Guildford Fringe (June 28-July 28): Now in its 7th year, the Guildford Fringe is a multi-arts festival that features comedy, poetry, theatre, music, visual arts, workshops, burlesque and an abundance of family-friendly shows. Gag House Comedy Superstars kicks-off proceedings on 28 June, featuring comedian and actor Hal Cruttenden, Paul Sinha from TV’s The Chase and Susan Murray. Around 125 events made up the 2018 Guildford Fringe, and its organizers are expecting even more this year.

Greater Manchester Fringe (July 1-31): A multi-venue arts festival packed with comedy stand up, dance, magic shows, orchestras, new writing and a wealth of other art forms, the Greater Manchester Fringe provides a stage for performers to showcase their skills. It often acts as a platform for productions too – many past shows have moved onto the region’s established theatres including the Lowry Theatre, the Royal Exchange and the Bolton Octagon, or have embarked on nationwide tours. Now in its 8th year, a full program of events for 2019 can be found online.

The Great Yorkshire Fringe (July 18-28): As part of its 5th anniversary celebrations, the Great Yorkshire Fringe is set to expand across York this year to feature even more cultural venues. The historic city’s well-known thoroughfare, Parliament Street, will be transformed into a festival hub offering everything from comedy and cabaret to music, theatre and fun for all the family. Highlights include performances from comedian Henning Wehn (July 27) and writer, broadcaster and actor Gyles Brandreth (July 21), as well as Austentatious: The Improvised Jane Austen Novel (July 20), an entirely improvised performance showcasing Jane Austen’s work in a new light.

Llangollen Fringe (July 19-28): A celebration of music, dance, film and art will return to the small town of Llangollen, in North Wales, in July. With an eclectic mix of musical and artistic talents on its bill each year, the festival is town centre based, providing easy access to pubs, restaurants and car parks. Taking centre stage is the Victorian Llangollen Town Hall, which boasts its own 300-seat capacity theatre.

Reading Fringe (July 20-28): Designed to support emerging artists and to provide a platform for them ahead of the Edinburgh Fringe, the Reading Fringe welcomes acts to the town from all over the globe. With venues spread across the town, this year’s theme is “Into the woods – and beyond,” an exploration of what it means to be part of an ecosystem and a consideration of what the future holds for Earth.

Ventnor Fringe (July 23-28):  A multi-award-winning arts festival on the Isle of Wight, the Ventnor Fringe includes an array of exciting venues in the eclectic hillside town. Alongside cabaret, music, theatre and art, visitors can also expect to see pop-up cinemas, basement bars and mystery tours.

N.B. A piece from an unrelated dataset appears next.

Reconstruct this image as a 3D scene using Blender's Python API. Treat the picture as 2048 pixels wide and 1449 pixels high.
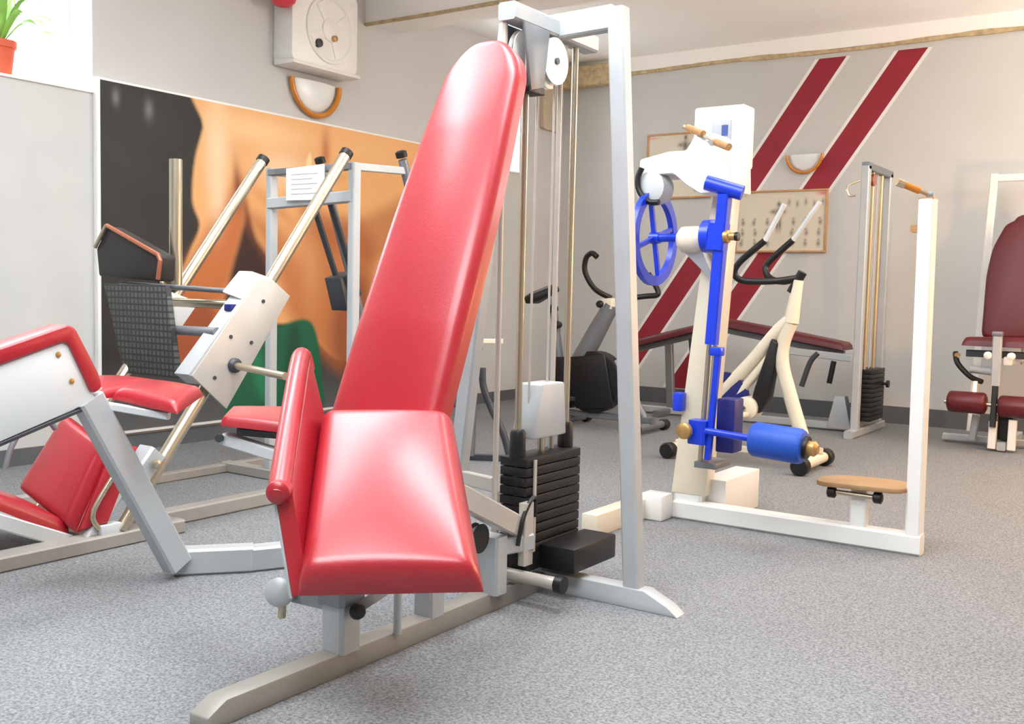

Camden Fringe (July 29-Aug. 25): From its origins in 2006 as an alternative to the Edinburgh Fringe Festival, the Camden Fringe provides performers with a chance to try out new and untested material. Encompassing all forms of performing arts, the Fringe welcomes both ambitious newcomers and experienced performers as they deliver new writing, sketch comedy, poetry, improvisation and everything in between.

Edinburgh Fringe (Aug. 2-26): Renowned around the globe as being a platform for creative freedom, the Edinburgh Fringe Festival is the single biggest celebration of arts and culture in the world. From some of the biggest names in show business to emerging stars, and covering all sorts of art forms, the festival features more than 50,000 performances each year. More than 300 venues provide the stages, alongside street events and market stalls, showcasing theatre, dance, comedy, cabaret, children’s shows, musicals, opera, exhibitions and speech – if it’s a form of art, it’s probably on the bill somewhere.